Hay grandes especialistas en sobrevivir a las fiestas que empiezan a encadenarse en esta época, igual que un tapis roulant que atraviesa la recta final del año. Las alfombras rojas marcan territorio: en las fiestas públicas presiden los logos comerciales –que en verdad son quienes pagan las croquetas y el jamón–. Es el llamado photocall, un plató rudimentario a fin de que cualquier invitado, famoso o no, viva su momento de gloria.
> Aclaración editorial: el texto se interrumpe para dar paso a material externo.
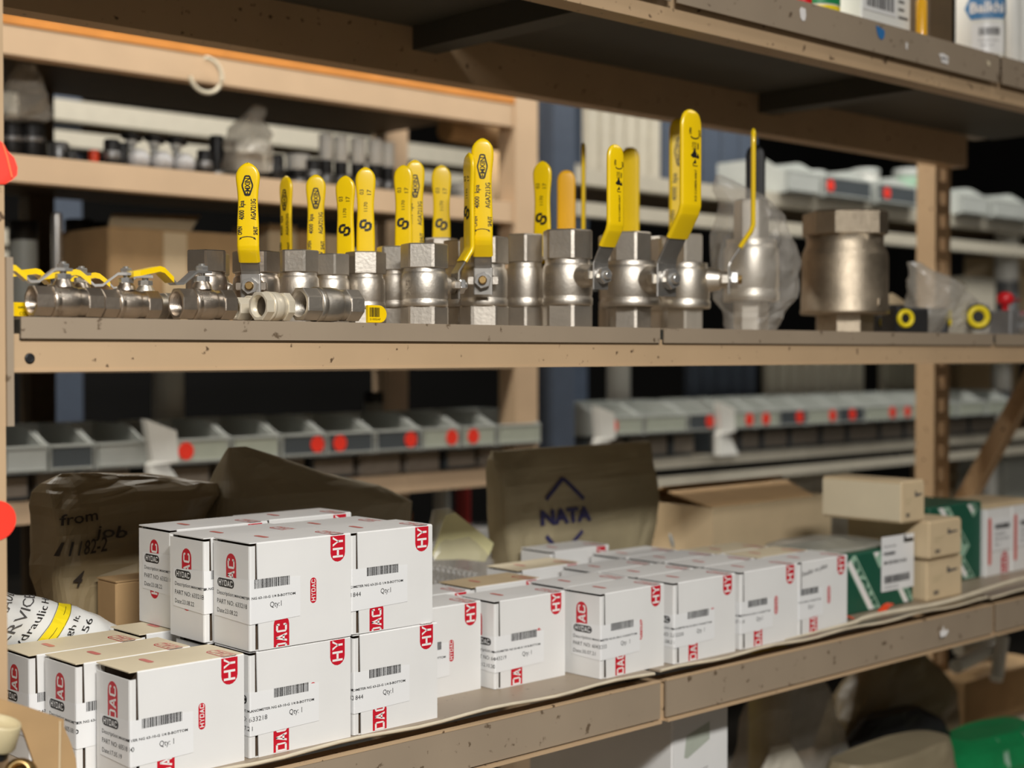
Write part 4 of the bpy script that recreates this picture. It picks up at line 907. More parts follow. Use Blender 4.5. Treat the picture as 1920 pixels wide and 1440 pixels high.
# tan card curl
p = PY(1676, 560, 1.42); b = MB(); rows = []
for i in range(9):
    a = R(-70+i*22); rows.append([(.018*math.cos(a)-.012+.0004*i, .03*math.sin(a), z) for z in (0, .05, .075-.006*abs(i-4))])
b.loft(rows, 'kraft_light', True, closed=False); tag(b.build('card_curl', None, (p.x, 1.42, MD)), 'curled tan card standing right of the big check valve', 'card')
def capped(label, u, v, y, r, l, rz, pr=None, m='black_plastic', name='hydraulic_block', wb=.05):
    p = PY(u, v, y); zc = max(p.z, MD+r+.001); t = thing(name, label, 'fitting', (p.x, y, MD), R(rz))
    h = zc-MD
    b = MB(); b.cbox((-wb*.3, .008, 0), (wb*.7, .008+l, h+r*1.25), m, .003); b.build('block_body', t)
    Mx = Matrix.Translation((0, .008, h)) @ Matrix.Rotation(R(90), 4, 'X')
    b = MB(); b.lathe([(r*1.08, -.004), (r*1.08, .002), (r, .004), (r*.92, .0055), (r*.66, .0055), (r*.60, .001), (r*.3, -.002), (.0004, -.0025)], 'yellow_plastic', 32, Mx); b.build('yellow_cap', t)
    b = MB(); b.lathe([(r*1.25, -.002), (r*1.25, .0005)], 'dark_metal', 28, Mx); b.build('port_ring', t)
    return t
capped('black hydraulic block with bright round yellow cap, right of the check valve', 1702, 597, 1.275, .0140, .05, -30, wb=.06)
capped('black hydraulic block with yellow cap half hidden by the check valve base', 1668, 604, 1.33, .013, .04, -20, wb=.03)
capped('black hydraulic block with narrow turned yellow cap', 1787, 597, 1.31, .0140, .04, 32, wb=.045)
capped('bagged hydraulic fitting with the widest yellow cap near the shelf seam', 1837, 594, 1.285, .0185, .05, -44, m='cloudy_film', wb=.03)
p = PY(1745, 585, 1.335); t = thing('solenoid_valve', 'dark solenoid valve with bright metal screws behind the yellow caps', 'valve', (p.x, 1.405, MD))
b = MB(); b.cbox((-.05, -.02, 0), (.05, .03, .052), 'black_plastic', .004); b.build('valve_block', t)
for k in range(3): b = MB(); b.lathe([(.006, 0), (.006, .008), (.004, .009)], 'steel_bright', 14, Matrix.Translation((-.03+.022*k, -.02, .03)) @ Matrix.Rotation(R(90), 4, 'X')); b.build('screw', t)
xq, yq = XY(1770, 1.34), 1.345; k = MPP(1770, 1.34)
b = bagmesh([(MD+.001, xq, 75*k, yq, .03), (MD+.03, xq+.002, 92*k, yq, .045), (MD+.06, xq-.004, 86*k, yq, .045), (MD+.085, xq-.02, 66*k, yq, .035), (MD+.10, xq-.045, 40*k, yq, .02), (MD+.122, xq-.075, 12*k, yq+.01, .004)], 'cloudy_film', 30, .009, 26, 14, .8)
tag(lift(b, (xq, yq, MD)).build('plastic_bag', None, (xq, yq, MD)), 'cloudy clear bag heaped over the hydraulic blocks at the right', 'bag')
p = PY(1900, 590, 1.32); t = thing('hydraulic_valve', 'metal valve block with glossy red knob at the right edge', 'valve', (p.x, 1.32, MD))
b = MB(); b.cbox((-.028, -.01, 0), (.09, .05, .046), 'grey_metal', .003); b.build('valve_block', t)
b = MB(); b.lathe([(.006, .046), (.006, .056), (.012, .057), (.015, .063), (.015, .072), (.010, .078), (.0005, .080)], 'red_plastic', 24, Matrix.Translation((-.012, .01, 0))); b.build('red_knob', t)
b = MB(); b.tube([(0, .01, .066), (.05, .015, .066)], .003, 'dark_red', 8); b.build('knob_lever', t)
for k in range(2): b = MB(); b.prism(6, .012, 0, .012, 'steel_bright', 0, .1, Matrix.Translation((.01, -.01, .014+.022*k)) @ Matrix.Rotation(R(90), 4, 'X')); b.build('hex_plug', t)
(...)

Aunque no se sufra de agorafobia, acostumbra a invadirte el aturdimiento al entrar en el ruedo y suspender tu mirada en una bruma social tras la que, al principio, no identificas a nadie. Es en ese justo momento cuando eres más vulnerable y puedes caer en las redes de una conversación absurda que te atrapa con su arpón. A veces es tan mala que olvidas tus reparos y prefieres pasar por estúpida interrumpiendo a tu interlocutor con asuntos dispersos. Algunos invitados están tan desconectados de sí mismos que te hablan encima de la cara, sin darse cuenta de que la mezcla de cava y salmón produce un aliento repulsivo. Por supuesto, abundan los pedigüeños parapetados en la fiebre del networking, quienes no asisten a las fiestas para divertirse, ni siquiera para pasear como esfinges a fin de ser admirados, sino para conseguir algo, desde un trabajo hasta una foto.
Incluso la fiesta más amena puede resultar fatigosa, tanto que, al llegar a casa con dolor de pies, te invade un soplo de nostalgia ante la noche quieta, el libro en la mesilla, la niebla en la pantalla.